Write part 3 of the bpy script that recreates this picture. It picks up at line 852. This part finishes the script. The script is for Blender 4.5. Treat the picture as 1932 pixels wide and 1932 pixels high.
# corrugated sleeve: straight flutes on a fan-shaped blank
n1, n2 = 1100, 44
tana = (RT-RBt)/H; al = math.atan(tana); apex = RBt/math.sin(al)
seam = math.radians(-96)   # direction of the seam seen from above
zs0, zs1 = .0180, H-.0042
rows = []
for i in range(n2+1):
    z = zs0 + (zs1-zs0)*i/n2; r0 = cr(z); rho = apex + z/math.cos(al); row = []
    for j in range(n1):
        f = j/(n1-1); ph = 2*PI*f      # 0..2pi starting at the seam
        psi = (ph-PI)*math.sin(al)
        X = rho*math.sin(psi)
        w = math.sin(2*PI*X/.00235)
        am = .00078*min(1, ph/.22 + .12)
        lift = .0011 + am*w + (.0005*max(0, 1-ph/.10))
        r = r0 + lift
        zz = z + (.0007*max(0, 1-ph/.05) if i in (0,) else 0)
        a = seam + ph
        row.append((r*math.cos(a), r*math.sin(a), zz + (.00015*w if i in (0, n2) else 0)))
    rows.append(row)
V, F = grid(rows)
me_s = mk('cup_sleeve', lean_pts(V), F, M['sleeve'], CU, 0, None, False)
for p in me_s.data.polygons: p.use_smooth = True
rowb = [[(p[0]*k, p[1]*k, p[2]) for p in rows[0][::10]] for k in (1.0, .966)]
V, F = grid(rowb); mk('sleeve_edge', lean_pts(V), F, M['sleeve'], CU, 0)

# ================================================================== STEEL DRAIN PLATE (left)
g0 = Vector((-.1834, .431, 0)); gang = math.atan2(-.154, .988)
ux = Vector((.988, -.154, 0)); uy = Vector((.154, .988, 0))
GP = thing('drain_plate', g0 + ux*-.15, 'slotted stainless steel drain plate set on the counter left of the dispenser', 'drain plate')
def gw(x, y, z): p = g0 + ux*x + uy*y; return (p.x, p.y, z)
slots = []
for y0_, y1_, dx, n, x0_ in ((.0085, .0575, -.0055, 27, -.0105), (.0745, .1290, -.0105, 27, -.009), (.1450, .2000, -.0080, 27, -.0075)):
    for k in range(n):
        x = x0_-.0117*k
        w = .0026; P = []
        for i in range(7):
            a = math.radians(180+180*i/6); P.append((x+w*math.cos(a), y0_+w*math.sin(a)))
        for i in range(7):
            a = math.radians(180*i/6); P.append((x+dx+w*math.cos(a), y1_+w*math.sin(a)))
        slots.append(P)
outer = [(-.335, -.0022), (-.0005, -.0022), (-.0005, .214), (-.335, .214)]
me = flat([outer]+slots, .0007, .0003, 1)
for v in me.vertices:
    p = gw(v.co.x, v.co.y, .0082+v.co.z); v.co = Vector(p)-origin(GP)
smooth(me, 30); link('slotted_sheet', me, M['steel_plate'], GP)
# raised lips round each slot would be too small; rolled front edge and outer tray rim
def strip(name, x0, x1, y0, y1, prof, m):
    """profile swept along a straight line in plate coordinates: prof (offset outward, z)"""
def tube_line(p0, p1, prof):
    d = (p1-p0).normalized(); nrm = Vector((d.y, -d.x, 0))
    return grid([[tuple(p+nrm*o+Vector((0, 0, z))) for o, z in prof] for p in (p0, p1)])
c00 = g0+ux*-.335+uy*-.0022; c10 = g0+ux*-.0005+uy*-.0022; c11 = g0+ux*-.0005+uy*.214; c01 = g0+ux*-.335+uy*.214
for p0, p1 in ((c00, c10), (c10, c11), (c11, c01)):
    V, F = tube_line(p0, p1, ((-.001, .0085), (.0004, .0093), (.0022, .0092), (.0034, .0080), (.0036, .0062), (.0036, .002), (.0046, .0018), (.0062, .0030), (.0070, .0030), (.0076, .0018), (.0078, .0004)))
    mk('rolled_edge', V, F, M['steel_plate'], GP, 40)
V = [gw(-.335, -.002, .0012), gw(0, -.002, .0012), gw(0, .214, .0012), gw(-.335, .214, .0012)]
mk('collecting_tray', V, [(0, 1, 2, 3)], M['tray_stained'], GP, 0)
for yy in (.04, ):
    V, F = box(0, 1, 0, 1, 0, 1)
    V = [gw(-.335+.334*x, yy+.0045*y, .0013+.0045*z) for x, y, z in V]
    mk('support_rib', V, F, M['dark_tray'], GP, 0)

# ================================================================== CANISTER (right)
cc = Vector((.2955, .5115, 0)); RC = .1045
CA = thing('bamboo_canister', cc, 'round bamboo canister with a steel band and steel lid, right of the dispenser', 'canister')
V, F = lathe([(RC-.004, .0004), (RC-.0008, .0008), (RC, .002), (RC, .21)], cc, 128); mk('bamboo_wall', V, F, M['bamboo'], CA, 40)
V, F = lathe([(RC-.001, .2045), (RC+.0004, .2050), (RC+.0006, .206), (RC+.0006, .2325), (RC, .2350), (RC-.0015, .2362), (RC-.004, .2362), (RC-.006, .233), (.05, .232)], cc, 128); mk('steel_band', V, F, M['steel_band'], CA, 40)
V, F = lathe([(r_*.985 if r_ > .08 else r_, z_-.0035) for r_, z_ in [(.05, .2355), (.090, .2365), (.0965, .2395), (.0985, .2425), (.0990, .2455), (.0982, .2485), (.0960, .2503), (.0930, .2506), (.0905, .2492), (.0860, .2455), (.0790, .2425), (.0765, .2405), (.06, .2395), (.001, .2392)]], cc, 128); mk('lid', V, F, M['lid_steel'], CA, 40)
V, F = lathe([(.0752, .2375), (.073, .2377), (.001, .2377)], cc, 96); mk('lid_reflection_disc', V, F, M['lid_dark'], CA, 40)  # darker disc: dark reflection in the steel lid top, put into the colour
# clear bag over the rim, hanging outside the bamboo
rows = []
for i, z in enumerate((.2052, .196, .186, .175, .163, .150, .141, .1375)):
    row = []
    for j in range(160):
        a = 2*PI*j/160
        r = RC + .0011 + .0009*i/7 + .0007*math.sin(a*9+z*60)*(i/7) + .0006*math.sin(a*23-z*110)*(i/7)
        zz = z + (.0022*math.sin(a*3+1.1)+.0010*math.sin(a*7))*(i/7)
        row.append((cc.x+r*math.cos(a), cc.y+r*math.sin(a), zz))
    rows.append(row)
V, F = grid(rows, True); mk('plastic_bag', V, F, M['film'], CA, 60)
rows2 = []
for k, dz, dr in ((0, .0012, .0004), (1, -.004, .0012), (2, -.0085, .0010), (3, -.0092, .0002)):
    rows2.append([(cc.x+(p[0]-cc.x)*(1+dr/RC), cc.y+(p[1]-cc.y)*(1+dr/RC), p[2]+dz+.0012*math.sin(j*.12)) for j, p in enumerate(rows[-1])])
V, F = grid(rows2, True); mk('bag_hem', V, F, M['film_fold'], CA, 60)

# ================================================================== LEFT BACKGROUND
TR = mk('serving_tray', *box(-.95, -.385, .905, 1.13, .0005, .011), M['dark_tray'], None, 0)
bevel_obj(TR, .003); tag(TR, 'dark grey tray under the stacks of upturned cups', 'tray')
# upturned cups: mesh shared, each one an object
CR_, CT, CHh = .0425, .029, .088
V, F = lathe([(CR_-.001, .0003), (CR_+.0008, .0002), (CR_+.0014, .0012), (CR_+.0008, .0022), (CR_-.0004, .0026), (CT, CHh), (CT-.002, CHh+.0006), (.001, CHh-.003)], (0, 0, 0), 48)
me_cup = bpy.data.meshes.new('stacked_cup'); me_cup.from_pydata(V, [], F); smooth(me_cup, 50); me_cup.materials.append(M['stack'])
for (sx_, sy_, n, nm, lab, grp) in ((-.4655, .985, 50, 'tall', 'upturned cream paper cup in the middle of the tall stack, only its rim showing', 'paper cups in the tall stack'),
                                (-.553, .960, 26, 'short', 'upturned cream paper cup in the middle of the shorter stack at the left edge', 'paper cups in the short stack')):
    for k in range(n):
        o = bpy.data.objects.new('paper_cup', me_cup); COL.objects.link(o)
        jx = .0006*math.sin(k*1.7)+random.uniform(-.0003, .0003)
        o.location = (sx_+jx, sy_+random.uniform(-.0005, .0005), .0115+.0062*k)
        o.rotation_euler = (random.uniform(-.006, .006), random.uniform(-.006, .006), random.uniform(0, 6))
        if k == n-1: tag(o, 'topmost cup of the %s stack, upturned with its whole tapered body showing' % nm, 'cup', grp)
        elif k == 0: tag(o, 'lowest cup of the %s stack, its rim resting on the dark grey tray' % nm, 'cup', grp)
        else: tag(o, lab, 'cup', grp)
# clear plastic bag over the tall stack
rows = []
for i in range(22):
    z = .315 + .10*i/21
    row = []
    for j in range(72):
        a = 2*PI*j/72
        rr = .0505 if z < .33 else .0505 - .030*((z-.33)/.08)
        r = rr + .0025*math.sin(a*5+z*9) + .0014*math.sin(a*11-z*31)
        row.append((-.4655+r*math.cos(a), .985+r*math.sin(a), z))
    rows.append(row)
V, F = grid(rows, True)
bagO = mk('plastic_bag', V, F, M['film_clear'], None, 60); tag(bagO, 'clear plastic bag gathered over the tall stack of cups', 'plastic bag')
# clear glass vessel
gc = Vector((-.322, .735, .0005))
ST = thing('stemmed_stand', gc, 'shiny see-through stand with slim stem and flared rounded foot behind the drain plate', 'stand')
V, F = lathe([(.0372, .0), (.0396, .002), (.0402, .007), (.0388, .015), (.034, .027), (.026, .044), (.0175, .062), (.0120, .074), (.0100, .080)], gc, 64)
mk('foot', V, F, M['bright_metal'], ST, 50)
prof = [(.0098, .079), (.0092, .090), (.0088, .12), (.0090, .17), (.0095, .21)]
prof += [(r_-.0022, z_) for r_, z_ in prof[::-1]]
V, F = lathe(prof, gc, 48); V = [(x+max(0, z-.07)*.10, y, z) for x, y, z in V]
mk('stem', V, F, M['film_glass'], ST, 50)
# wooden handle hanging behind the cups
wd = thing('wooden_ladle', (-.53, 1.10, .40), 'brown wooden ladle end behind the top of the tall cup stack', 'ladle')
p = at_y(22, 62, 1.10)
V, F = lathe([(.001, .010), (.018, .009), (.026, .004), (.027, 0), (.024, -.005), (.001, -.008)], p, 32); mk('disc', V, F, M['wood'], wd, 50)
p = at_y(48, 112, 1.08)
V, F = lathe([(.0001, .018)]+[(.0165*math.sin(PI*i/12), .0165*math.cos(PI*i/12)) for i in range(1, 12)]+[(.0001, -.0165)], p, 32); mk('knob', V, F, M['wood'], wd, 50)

──────────────────────────────

■ **Prompt**:
Your answer should be exactly the lines of the data above, from the first through the line containing "V, F = grid(rowb);".

■ **Solution below**:
Write part 3 of the bpy script that recreates this picture. It picks up at line 852. This part finishes the script. The script is for Blender 4.5. Treat the picture as 1932 pixels wide and 1932 pixels high.
# corrugated sleeve: straight flutes on a fan-shaped blank
n1, n2 = 1100, 44
tana = (RT-RBt)/H; al = math.atan(tana); apex = RBt/math.sin(al)
seam = math.radians(-96)   # direction of the seam seen from above
zs0, zs1 = .0180, H-.0042
rows = []
for i in range(n2+1):
    z = zs0 + (zs1-zs0)*i/n2; r0 = cr(z); rho = apex + z/math.cos(al); row = []
    for j in range(n1):
        f = j/(n1-1); ph = 2*PI*f      # 0..2pi starting at the seam
        psi = (ph-PI)*math.sin(al)
        X = rho*math.sin(psi)
        w = math.sin(2*PI*X/.00235)
        am = .00078*min(1, ph/.22 + .12)
        lift = .0011 + am*w + (.0005*max(0, 1-ph/.10))
        r = r0 + lift
        zz = z + (.0007*max(0, 1-ph/.05) if i in (0,) else 0)
        a = seam + ph
        row.append((r*math.cos(a), r*math.sin(a), zz + (.00015*w if i in (0, n2) else 0)))
    rows.append(row)
V, F = grid(rows)
me_s = mk('cup_sleeve', lean_pts(V), F, M['sleeve'], CU, 0, None, False)
for p in me_s.data.polygons: p.use_smooth = True
rowb = [[(p[0]*k, p[1]*k, p[2]) for p in rows[0][::10]] for k in (1.0, .966)]
V, F = grid(rowb); mk('sleeve_edge', lean_pts(V), F, M['sleeve'], CU, 0)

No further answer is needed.